Stop virtual classes: Request emails to flood CM’s inbox on May 1
If the teachers have their way, the email account of chief minister Yogi Adityanath is likely to go low on storage on May 1.
Reason: Thousands of teachers from across Uttar Pradesh are likely to shoot an email with a request to revoke the decision for holding online or virtual classes in UP Board schools.
To make the exercise effective, the emails will be shot exactly at noon on May 1, said a teacher.
The unanimous decision in this regard was taken by members of Uttar Pradesh Madhyamik Shikshak Sangh (UPMSS) (Thakurai faction) at a telephonic meet held on Wednesday.
According to state general secretary of the teachers’ organization, Lal Mani Diwedi, more than half of the students registered in over 27,000 schools affiliated to the Board could not afford facilities for attending online classes while nearly one fourth did not even have a Smartphone at their disposal.

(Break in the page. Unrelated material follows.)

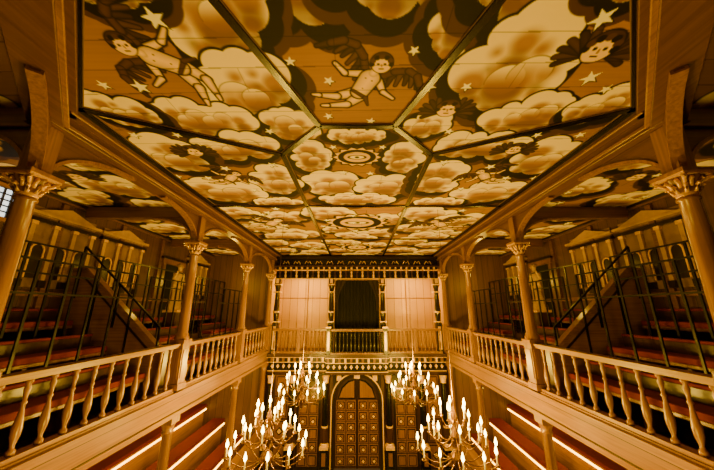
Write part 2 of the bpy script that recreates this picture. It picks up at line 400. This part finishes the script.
# ---------------------------------------------------------------- galleries
BAL=[(.022,0),(.034,.0),(.034,.04),(.02,.055),(.018,.08),(.036,.16),(.040,.22),(.030,.30),(.018,.38),(.016,.42),(.026,.44),(.016,.46),(.020,.52),(.028,.56),(.018,.60),(.032,.62),(.032,.66),(.022,.66)]
def balustrade(mb,a,b,zt=-.56,zb=-1.30,sp=.225,wood=OAKZ,rs=1.0):
    a=Vector(a);b=Vector(b);L=(b-a).length;n=max(1,int(L/sp)); d=(b-a)/n
    for i in range(n):
        p=a+d*(i+.5); h=(zt-.06)-(zb+.04)
        mb.lathe(p.x,p.y,[(r*rs,zb+.04+z/.66*h) for r,z in BAL],wood,9)
    for (z0,z1,w) in ((zt-.035,zt,.15),(zt-.07,zt-.035,.10),(zb,zb+.045,.11),(zb-.02,zb,.15)):
        mb.beam((a.x,a.y,(z0+z1)/2),(b.x,b.y,(z0+z1)/2),w,z1-z0,OAKY)
def fascia(mb,a,b,zt=-1.32,zb=-1.70):
    for (z0,z1,w,m) in ((zt-.04,zt,.26,OAKY),(zt-.09,zt-.04,.22,OAKY),(zb+.07,zt-.09,.18,OAKY),(zb,zb+.07,.23,OAKY),(zt-.105,zt-.09,.195,DARKW),(zb+.07,zb+.08,.195,DARKW)):
        mb.beam((a[0],a[1],(z0+z1)/2),(b[0],b[1],(z0+z1)/2),w,z1-z0,m)
COLY=(2.44,5.25,7.85,10.13)
for sx,side in ((-1,'left'),(1,'right')):
    mb=MB(sx)
    ys=COLY
    for i in range(3): balustrade(mb,(XG,ys[i]+.13,0),(XG,ys[i+1]-.13,0))
    balustrade(mb,(XG-.12,2.30,0),(1.45,.60,0))
    mb.obj('gallery_balustrade')
    mb=MB(sx)
    fascia(mb,(XG,2.4),(XG,YB-.12)); fascia(mb,(XG,2.4),(1.4,.55))
    mb.prism([(XG,2.4),(XG,YB-.12),(XW,YB-.12),(XW,-2),(1.4,-2),(1.4,.55)],lambda u,v,a:(u,v,a),GAL-.12,GAL,FLOORM)
    mb.box(XG,XW,2.5,YB-.12,-1.66,-1.60,OAKX)
    for y in np.arange(2.9,10.2,.65): mb.box(XG,XW,y-.06,y+.06,-1.72,-1.6,OAKX)
    mb.obj('floor_gallery_'+side)
    mb=MB(sx)
    mb.box(XG-.15,XG+.13,CY-.04,YB-.12,1.76,H-.005,BEAM); mb.box(XG-.27,XG-.15,CY-.04,YB-.12,1.90,H-.01,BEAM); mb.box(XG-.165,XG-.15,CY-.04,YB-.12,1.79,1.83,OAKY); mb.box(XG-.275,XG-.255,CY,YB-.12,1.885,1.91,OAKY)
    mb.beam((XG,CY+.05,1.862),(1.36,.60,1.862),.26,.20,BEAM)
    mb.beam((XG-.14,CY+.08,1.93),(1.26,.66,1.93),.16,.06,BEAM)
    mb.beam((XG-.09,CY+.13,1.80),(1.31,.72,1.80),.09,.025,OAKY)
    mb.beam((1.40,.60,1.862),(0,.44,1.862),.2,.20,BEAMX)
    for y in COLY[:3]: mb.box(XG+.1,XW-.08,y-.07,y+.07,1.74,H-.01,BEAMX)
    mb.obj('roof_plate',bevel=.006)
    mb=MB(sx)
    mb.box(3.95,4.65,2.6,YB-.12,GAL,-1.05,FLOORM); mb.box(4.65,XW-.01,-1,YB-.12,GAL,-.65,FLOORM)
    mb.box(4.645,4.655,2.6,YB-.12,-1.05,-.65,MIDW); mb.obj('gallery_seating_tier')
    for (xa,xb,zf,zs) in ((3.55,3.88,GAL,-1.02),(4.28,4.60,-1.05,-.60),(4.98,5.33,-.65,-.18)):
        for y0,y1 in ((2.75,5.15),(5.45,7.5),(8.65,10.2)):
            mb=MB(sx)
            mb.box(xa,xb,y0,y1,zs-.13,zs-.08,LITW)
            mb.box(xa-.01,xb,y0+.02,y1-.02,zs-.08,zs,RED)
            mb.box(xb-.05,xb,y0,y1,zf,zs-.13,DARKW)
            for y in (y0+.08,(y0+y1)/2,y1-.08): mb.box(xa+.03,xb-.05,y-.03,y+.03,zf,zs-.13,LITW)
            mb.box(xb,xb+.03,y0,y1,zf,zs+.16,MIDW); mb.box(xb-.01,xb+.035,y0,y1,zs+.16,zs+.20,RED)
            mb.obj('upholstered_bench',bevel=.008)
    mb=MB(sx); y=5.27
    mb.prism([(3.38,GAL),(3.38,-.68),(3.50,-.66),(5.05,.72),(5.38,.72),(5.38,GAL)],lambda u,v,a:(u,a,v),y-.025,y+.025,OAKX)
    mb.beam((3.32,y,-.66),(3.52,y,-.62),.13,.05,OAKX); mb.beam((3.50,y,-.64),(5.06,y,.75),.13,.05,OAKX); mb.beam((5.05,y,.74),(5.39,y,.74),.13,.05,OAKX)
    mb.beam((3.60,y,-.72),(5.06,y,.58),.09,.03,DARKW); mb.box(3.34,3.44,y-.06,y+.06,GAL,-.62,OAKZ)
    mb.obj('stair_partition')
    mb=MB(sx)
    for xr,zf,zt in ((4.02,-1.05,.62),(4.72,-.65,.95)):
        for y0,y1 in ((2.7,5.15),(5.5,7.6),(8.3,10.1)):
            n=6 if y1-y0>2.2 else 5
            for k in range(n+1):
                yy=y0+(y1-y0)*k/n; mb.beam((xr,yy,zf),(xr,yy,zt),.022,.03,IRON,up=(0,1,0))
            for z in (zt,zt-.42,zf+.18): mb.beam((xr,y0,z),(xr,y1,z),.025,.025,IRON)
    for dy in (-.12,):
        mb.beam((3.45,5.27+dy,-.30),(5.1,5.27+dy,1.15),.03,.03,IRON); mb.beam((3.45,5.27+dy,-.65),(3.45,5.27+dy,-.3),.03,.03,IRON,up=(0,1,0)); mb.beam((5.1,5.27+dy,.2),(5.1,5.27+dy,1.15),.03,.03,IRON,up=(0,1,0)); mb.beam((4.3,5.27+dy,-.3),(4.3,5.27+dy,.45),.03,.03,IRON,up=(0,1,0))
    mb.obj('iron_railing')
    mb=MB(sx)
    mb.box(XG-.06,XW-.01,-2,YB-.12,FLOOR,-4.45,MIDW)
    for x0,z in ((3.75,-4.1),(4.4,-3.65),(5.0,-3.2)):
        mb.box(x0,XW-.01,0,YB-.12,-4.45,z,FLOORM)
    mb.box(XG-.08,XG+.04,0,YB-.12,-4.45,-3.75,OAKY); mb.box(XG-.12,XG+.08,0,YB-.12,-3.75,-3.68,OAKY)
    mb.obj('lower_seating_tier')
    for (xa,xb,zf,zs) in ((3.62,3.98,-4.45,-3.78),(4.25,4.62,-4.1,-3.36),(4.88,5.25,-3.65,-2.95)):
        mb=MB(sx)
        mb.box(xa,xb,2.4,10.2,zs-.12,zs-.07,OAKY); mb.box(xa-.01,xb,2.4,10.2,zs-.07,zs,RED)
        mb.box(xa-.012,xa+.012,2.4,10.2,zs-.16,zs-.125,LED)
        mb.box(xa+.06,xb,2.4,10.2,zf,zs-.12,OAKY)
        mb.obj('upholstered_bench')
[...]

“I am a teacher at Kesar Vidyapeeth in Prayagraj. Out of a total of 36 students in class 8, only 11 could be registered in the WhatsApp group of which only four responded to my teaching in past 10 days. It is literally not possible. Unlike other educational board, parents of students studying in UP Board institutions are not so well educated that they would assist their kids in attending online classes,” he said.
As per Diwedi, thousands of teachers would press the button sending request on email of UP chief minister for intervening in the matter and stopping virtual classes in UP Board schools as the measure was making mockery of the present state of schools and back ground of parents studying in these schools.
Meanwhile, state general secretary of Rajkiya Shikshak Sangh Ravi Bhushan said that at a time when most of the government high school and inter colleges affiliated to UP Board were without a computer teacher, how would the teachers of different subjects not having knowledge of computers or virtual classes plan out curriculum for online classes and conduct the same.
Reports revealed, out of over 27,000 schools affiliated to UP Board, 2294 government schools did not have even one computer teacher.